Often mis-labelled a ‘Toby Jug’, this is an early version of a comical jug that becomes popular in the latter 19th century, sometimes identified as ‘Puck’. We believe this head jug is a distinctive character, and as it belongs to the period of the French Revolution, his identity must be found in that timespan. His appearance matches that of Georges Jacques Danton (17591794), an important public figure of the late 18th century in France, and the perfect candidate for a slightly humorous head mug like this. 

Contemporary French depictions of Denton give you a good idea of his appearance:

Danton was President of the Committee of Public Safety, a part of the Revolutionary Government whose purpose was to protect it’s seat of power.

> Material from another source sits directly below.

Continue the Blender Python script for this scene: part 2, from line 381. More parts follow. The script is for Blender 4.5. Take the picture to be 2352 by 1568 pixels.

As such, he was able to achieve dictatorial power for the committee; however, he soon found himself in trouble as the whole scheme got away from him. He be came noted for his corruption, and mocked by the general population. The infamous ‘Reign of Terror’ was fatal for him; beginning in 1793, preemptive executions of anyone suspected of being an enemy of the government took place, directed by the sinister Robespierre. Danton became a moderate, disgusted by the slaughter, and tried to calm things down. However, this very action led to his arrest and trial on April 3rd, 1794.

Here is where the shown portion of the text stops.